Apex Visual Description

Alvaro Keding/© AMNH

Welcome to Apex 

You are currently in front of Apex, the largest and one of the most complete Stegosaurus specimens ever uncovered. This webpage features a written description of the skeleton, as well as a text version of the information featured alongside the display. This page is designed for blind and low vision visitors but may be used by anyone. 

For visitors using screen readers: Some content on this page is hidden under collapsible buttons, and the name of the button is the title of that section of content. Select those buttons to reveal the content related to that title. 

Description

Standing in front of us on four sturdy legs is the skeleton of Apex, a Stegosaurus that is roughly the length of a minibus from nose to tail. Its fossilized bones, held in place by black metal bars, are a dark grayish, brown color and have a texture like rough stone. Every bone is visible, from its thick thigh bones that are roughly the length of an adult human’s torso, to its long, curved ribs that form a rib cage big enough for a child to lie down in, to the 27 vertebrae of its high, arched spine. It stands as if frozen in action, with its legs slightly bent, its mouth open, and its long tail raised into the air.

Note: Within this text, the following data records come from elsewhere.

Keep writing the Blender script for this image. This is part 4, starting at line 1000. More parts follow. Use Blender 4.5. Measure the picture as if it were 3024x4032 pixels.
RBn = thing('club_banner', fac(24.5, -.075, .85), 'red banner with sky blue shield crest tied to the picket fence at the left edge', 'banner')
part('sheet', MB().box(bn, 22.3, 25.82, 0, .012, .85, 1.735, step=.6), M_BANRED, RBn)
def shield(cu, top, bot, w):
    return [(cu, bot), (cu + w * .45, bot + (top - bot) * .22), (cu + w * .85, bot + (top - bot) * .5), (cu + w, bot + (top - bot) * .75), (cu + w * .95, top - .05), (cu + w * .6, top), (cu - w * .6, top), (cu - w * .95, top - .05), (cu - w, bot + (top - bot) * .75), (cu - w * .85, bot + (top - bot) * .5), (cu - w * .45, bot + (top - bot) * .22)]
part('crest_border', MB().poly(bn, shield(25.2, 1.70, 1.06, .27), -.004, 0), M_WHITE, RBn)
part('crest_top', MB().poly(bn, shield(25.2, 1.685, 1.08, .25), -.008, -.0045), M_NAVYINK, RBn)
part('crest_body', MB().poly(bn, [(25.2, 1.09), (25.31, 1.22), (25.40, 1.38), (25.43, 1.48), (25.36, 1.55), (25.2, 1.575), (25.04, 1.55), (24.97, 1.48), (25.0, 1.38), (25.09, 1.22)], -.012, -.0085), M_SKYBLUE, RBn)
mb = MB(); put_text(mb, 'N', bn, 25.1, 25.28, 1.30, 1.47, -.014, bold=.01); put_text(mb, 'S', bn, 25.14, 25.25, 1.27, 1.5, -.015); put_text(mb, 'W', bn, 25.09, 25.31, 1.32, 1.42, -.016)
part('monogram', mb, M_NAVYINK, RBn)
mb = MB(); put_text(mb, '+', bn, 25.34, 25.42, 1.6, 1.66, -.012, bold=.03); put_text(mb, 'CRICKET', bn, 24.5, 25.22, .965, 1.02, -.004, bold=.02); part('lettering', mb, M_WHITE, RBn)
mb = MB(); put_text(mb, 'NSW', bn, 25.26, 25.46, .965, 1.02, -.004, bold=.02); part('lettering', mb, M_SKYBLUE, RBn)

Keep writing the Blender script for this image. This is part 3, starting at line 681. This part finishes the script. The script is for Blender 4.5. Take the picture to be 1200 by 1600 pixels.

Apex’s back legs are longer than its front legs, so its hips and tail are raised higher than its shoulders. Its head is even lower; its curved neck is angled downward but then curves upward slightly so that its head can face forward. Apex’s oblong skull is surprisingly small compared to its massive body; it is only about 18 inches long from the base of the head to the tip of the snout. Its eye sockets are two round holes set far back on either side of the skull, with a slight ridge of bone above them. Tiny, leaf-shaped teeth line the back half of its open mouth; each tooth is about the size of a kernel of corn.

Apex’s most striking feature is the row of massive, flat, bony plates that runs down the length of its arched spine. The plates are irregularly shaped, and they are standing on their edges, sticking out from Apex’s back. Some have more jagged edges, and others have stretched out, protruding corners. The plates do not stand perfectly straight up and down; instead, they are staggered, so that one tilts slightly out to the left, the next tilts slightly to the right, and so on. You can touch a life-sized cast of one of Apex’s plates to the left of this QR code.

The plates are smaller on Apex’s neck, about the size of a human palm. They grow in size along Apex’s arched spine, with the largest about the size of a laptop computer. The plates get smaller again as we move down Apex’s long tail, which is about the same length as the rest of its body. The tail ends, not in plates, but in four thick, pointed spikes. There are two spikes sticking out on each side of the tail, and they are each about as long as a human forearm.

You can touch a raised line drawing of Apex to the left of this QR code, further left than the cast of the back plate. There is also an interactive display with an accessible keypad to the right of this QR code. Use headphones plugged into the keypad to navigate the display with a screen reader.